- _REQUIRED TASK_
Write out every line of the material exactly as it appears.
··· DATA
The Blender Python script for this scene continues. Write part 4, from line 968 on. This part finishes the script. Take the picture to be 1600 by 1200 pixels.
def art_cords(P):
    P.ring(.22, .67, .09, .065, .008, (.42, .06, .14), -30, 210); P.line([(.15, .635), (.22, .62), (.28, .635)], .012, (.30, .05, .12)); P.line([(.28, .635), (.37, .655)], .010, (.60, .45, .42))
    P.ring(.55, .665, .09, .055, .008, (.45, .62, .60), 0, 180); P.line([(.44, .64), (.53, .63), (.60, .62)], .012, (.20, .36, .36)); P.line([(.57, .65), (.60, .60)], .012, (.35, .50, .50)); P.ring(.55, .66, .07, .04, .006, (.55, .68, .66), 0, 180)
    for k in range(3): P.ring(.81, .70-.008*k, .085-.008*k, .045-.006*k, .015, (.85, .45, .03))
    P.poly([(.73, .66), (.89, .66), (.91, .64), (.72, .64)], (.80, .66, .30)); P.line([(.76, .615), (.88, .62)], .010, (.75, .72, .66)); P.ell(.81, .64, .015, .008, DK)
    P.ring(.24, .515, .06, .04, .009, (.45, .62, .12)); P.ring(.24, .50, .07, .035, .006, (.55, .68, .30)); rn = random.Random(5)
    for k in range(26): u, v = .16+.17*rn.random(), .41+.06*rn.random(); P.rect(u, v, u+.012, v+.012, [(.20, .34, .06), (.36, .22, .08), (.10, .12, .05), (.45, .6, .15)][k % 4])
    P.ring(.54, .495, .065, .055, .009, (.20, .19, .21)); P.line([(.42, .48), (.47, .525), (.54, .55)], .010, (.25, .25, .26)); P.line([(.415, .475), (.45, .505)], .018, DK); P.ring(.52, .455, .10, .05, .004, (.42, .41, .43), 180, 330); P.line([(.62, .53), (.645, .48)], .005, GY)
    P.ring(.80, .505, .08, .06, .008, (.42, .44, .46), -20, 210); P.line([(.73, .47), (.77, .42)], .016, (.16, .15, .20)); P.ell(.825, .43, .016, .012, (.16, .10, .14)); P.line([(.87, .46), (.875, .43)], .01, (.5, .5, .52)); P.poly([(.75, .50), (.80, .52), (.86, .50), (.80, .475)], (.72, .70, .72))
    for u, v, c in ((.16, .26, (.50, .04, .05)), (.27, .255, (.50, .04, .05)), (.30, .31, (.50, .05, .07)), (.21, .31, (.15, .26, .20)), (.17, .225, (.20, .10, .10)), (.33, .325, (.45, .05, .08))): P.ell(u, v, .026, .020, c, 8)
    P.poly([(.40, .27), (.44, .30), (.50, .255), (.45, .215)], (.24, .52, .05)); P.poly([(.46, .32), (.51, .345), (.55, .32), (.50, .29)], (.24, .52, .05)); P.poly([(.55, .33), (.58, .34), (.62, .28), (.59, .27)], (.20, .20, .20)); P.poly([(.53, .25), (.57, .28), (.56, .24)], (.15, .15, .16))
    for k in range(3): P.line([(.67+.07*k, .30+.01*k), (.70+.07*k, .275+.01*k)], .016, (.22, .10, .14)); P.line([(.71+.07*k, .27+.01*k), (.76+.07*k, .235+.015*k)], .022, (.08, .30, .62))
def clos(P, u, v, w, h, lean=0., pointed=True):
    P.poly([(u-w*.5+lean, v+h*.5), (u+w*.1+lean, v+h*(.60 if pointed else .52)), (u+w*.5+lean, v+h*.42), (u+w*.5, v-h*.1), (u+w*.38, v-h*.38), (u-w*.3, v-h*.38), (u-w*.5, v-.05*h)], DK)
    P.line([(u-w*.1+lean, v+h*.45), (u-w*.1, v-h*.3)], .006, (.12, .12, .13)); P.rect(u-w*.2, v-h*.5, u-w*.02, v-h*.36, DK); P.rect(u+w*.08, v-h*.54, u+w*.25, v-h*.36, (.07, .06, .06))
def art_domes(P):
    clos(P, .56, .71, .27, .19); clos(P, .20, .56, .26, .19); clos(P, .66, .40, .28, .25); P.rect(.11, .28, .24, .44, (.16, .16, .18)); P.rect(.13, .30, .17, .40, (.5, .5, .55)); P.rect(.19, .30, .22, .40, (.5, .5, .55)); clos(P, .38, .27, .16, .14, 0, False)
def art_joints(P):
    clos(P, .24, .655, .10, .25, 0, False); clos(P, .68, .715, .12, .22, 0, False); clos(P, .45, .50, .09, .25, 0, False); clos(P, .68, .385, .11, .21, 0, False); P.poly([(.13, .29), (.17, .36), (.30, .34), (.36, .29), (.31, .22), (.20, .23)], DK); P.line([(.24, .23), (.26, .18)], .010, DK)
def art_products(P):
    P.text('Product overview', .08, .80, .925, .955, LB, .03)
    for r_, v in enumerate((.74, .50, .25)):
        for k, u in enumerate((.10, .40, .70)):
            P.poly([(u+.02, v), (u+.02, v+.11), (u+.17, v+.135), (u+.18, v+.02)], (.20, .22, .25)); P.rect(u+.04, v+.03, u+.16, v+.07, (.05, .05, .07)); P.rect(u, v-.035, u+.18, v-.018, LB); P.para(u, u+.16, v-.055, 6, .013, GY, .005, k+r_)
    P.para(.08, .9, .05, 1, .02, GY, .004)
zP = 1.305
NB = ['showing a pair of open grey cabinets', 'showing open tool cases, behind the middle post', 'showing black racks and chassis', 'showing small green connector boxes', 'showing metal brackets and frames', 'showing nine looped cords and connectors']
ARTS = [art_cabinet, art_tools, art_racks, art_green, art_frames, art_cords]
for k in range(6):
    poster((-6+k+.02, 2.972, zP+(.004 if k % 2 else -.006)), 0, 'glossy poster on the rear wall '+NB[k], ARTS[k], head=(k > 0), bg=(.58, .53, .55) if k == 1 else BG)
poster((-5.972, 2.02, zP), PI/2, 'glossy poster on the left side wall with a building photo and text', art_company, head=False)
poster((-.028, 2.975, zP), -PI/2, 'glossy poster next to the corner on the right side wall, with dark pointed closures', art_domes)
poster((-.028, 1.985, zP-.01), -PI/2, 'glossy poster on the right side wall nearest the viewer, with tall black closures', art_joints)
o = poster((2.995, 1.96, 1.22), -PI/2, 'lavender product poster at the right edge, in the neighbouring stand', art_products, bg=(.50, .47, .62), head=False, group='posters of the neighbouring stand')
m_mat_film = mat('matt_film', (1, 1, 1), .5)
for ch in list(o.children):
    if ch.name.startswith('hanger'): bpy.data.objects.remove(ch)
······
- _RESPONSE TO THIS EXERCISE_
The Blender Python script for this scene continues. Write part 4, from line 968 on. This part finishes the script. Take the picture to be 1600 by 1200 pixels.
def art_cords(P):
    P.ring(.22, .67, .09, .065, .008, (.42, .06, .14), -30, 210); P.line([(.15, .635), (.22, .62), (.28, .635)], .012, (.30, .05, .12)); P.line([(.28, .635), (.37, .655)], .010, (.60, .45, .42))
    P.ring(.55, .665, .09, .055, .008, (.45, .62, .60), 0, 180); P.line([(.44, .64), (.53, .63), (.60, .62)], .012, (.20, .36, .36)); P.line([(.57, .65), (.60, .60)], .012, (.35, .50, .50)); P.ring(.55, .66, .07, .04, .006, (.55, .68, .66), 0, 180)
    for k in range(3): P.ring(.81, .70-.008*k, .085-.008*k, .045-.006*k, .015, (.85, .45, .03))
    P.poly([(.73, .66), (.89, .66), (.91, .64), (.72, .64)], (.80, .66, .30)); P.line([(.76, .615), (.88, .62)], .010, (.75, .72, .66)); P.ell(.81, .64, .015, .008, DK)
    P.ring(.24, .515, .06, .04, .009, (.45, .62, .12)); P.ring(.24, .50, .07, .035, .006, (.55, .68, .30)); rn = random.Random(5)
    for k in range(26): u, v = .16+.17*rn.random(), .41+.06*rn.random(); P.rect(u, v, u+.012, v+.012, [(.20, .34, .06), (.36, .22, .08), (.10, .12, .05), (.45, .6, .15)][k % 4])
    P.ring(.54, .495, .065, .055, .009, (.20, .19, .21)); P.line([(.42, .48), (.47, .525), (.54, .55)], .010, (.25, .25, .26)); P.line([(.415, .475), (.45, .505)], .018, DK); P.ring(.52, .455, .10, .05, .004, (.42, .41, .43), 180, 330); P.line([(.62, .53), (.645, .48)], .005, GY)
    P.ring(.80, .505, .08, .06, .008, (.42, .44, .46), -20, 210); P.line([(.73, .47), (.77, .42)], .016, (.16, .15, .20)); P.ell(.825, .43, .016, .012, (.16, .10, .14)); P.line([(.87, .46), (.875, .43)], .01, (.5, .5, .52)); P.poly([(.75, .50), (.80, .52), (.86, .50), (.80, .475)], (.72, .70, .72))
    for u, v, c in ((.16, .26, (.50, .04, .05)), (.27, .255, (.50, .04, .05)), (.30, .31, (.50, .05, .07)), (.21, .31, (.15, .26, .20)), (.17, .225, (.20, .10, .10)), (.33, .325, (.45, .05, .08))): P.ell(u, v, .026, .020, c, 8)
    P.poly([(.40, .27), (.44, .30), (.50, .255), (.45, .215)], (.24, .52, .05)); P.poly([(.46, .32), (.51, .345), (.55, .32), (.50, .29)], (.24, .52, .05)); P.poly([(.55, .33), (.58, .34), (.62, .28), (.59, .27)], (.20, .20, .20)); P.poly([(.53, .25), (.57, .28), (.56, .24)], (.15, .15, .16))
    for k in range(3): P.line([(.67+.07*k, .30+.01*k), (.70+.07*k, .275+.01*k)], .016, (.22, .10, .14)); P.line([(.71+.07*k, .27+.01*k), (.76+.07*k, .235+.015*k)], .022, (.08, .30, .62))
def clos(P, u, v, w, h, lean=0., pointed=True):
    P.poly([(u-w*.5+lean, v+h*.5), (u+w*.1+lean, v+h*(.60 if pointed else .52)), (u+w*.5+lean, v+h*.42), (u+w*.5, v-h*.1), (u+w*.38, v-h*.38), (u-w*.3, v-h*.38), (u-w*.5, v-.05*h)], DK)
    P.line([(u-w*.1+lean, v+h*.45), (u-w*.1, v-h*.3)], .006, (.12, .12, .13)); P.rect(u-w*.2, v-h*.5, u-w*.02, v-h*.36, DK); P.rect(u+w*.08, v-h*.54, u+w*.25, v-h*.36, (.07, .06, .06))
def art_domes(P):
    clos(P, .56, .71, .27, .19); clos(P, .20, .56, .26, .19); clos(P, .66, .40, .28, .25); P.rect(.11, .28, .24, .44, (.16, .16, .18)); P.rect(.13, .30, .17, .40, (.5, .5, .55)); P.rect(.19, .30, .22, .40, (.5, .5, .55)); clos(P, .38, .27, .16, .14, 0, False)
def art_joints(P):
    clos(P, .24, .655, .10, .25, 0, False); clos(P, .68, .715, .12, .22, 0, False); clos(P, .45, .50, .09, .25, 0, False); clos(P, .68, .385, .11, .21, 0, False); P.poly([(.13, .29), (.17, .36), (.30, .34), (.36, .29), (.31, .22), (.20, .23)], DK); P.line([(.24, .23), (.26, .18)], .010, DK)
def art_products(P):
    P.text('Product overview', .08, .80, .925, .955, LB, .03)
    for r_, v in enumerate((.74, .50, .25)):
        for k, u in enumerate((.10, .40, .70)):
            P.poly([(u+.02, v), (u+.02, v+.11), (u+.17, v+.135), (u+.18, v+.02)], (.20, .22, .25)); P.rect(u+.04, v+.03, u+.16, v+.07, (.05, .05, .07)); P.rect(u, v-.035, u+.18, v-.018, LB); P.para(u, u+.16, v-.055, 6, .013, GY, .005, k+r_)
    P.para(.08, .9, .05, 1, .02, GY, .004)
zP = 1.305
NB = ['showing a pair of open grey cabinets', 'showing open tool cases, behind the middle post', 'showing black racks and chassis', 'showing small green connector boxes', 'showing metal brackets and frames', 'showing nine looped cords and connectors']
ARTS = [art_cabinet, art_tools, art_racks, art_green, art_frames, art_cords]
for k in range(6):
    poster((-6+k+.02, 2.972, zP+(.004 if k % 2 else -.006)), 0, 'glossy poster on the rear wall '+NB[k], ARTS[k], head=(k > 0), bg=(.58, .53, .55) if k == 1 else BG)
poster((-5.972, 2.02, zP), PI/2, 'glossy poster on the left side wall with a building photo and text', art_company, head=False)
poster((-.028, 2.975, zP), -PI/2, 'glossy poster next to the corner on the right side wall, with dark pointed closures', art_domes)
poster((-.028, 1.985, zP-.01), -PI/2, 'glossy poster on the right side wall nearest the viewer, with tall black closures', art_joints)
o = poster((2.995, 1.96, 1.22), -PI/2, 'lavender product poster at the right edge, in the neighbouring stand', art_products, bg=(.50, .47, .62), head=False, group='posters of the neighbouring stand')
m_mat_film = mat('matt_film', (1, 1, 1), .5)
for ch in list(o.children):
    if ch.name.startswith('hanger'): bpy.data.objects.remove(ch)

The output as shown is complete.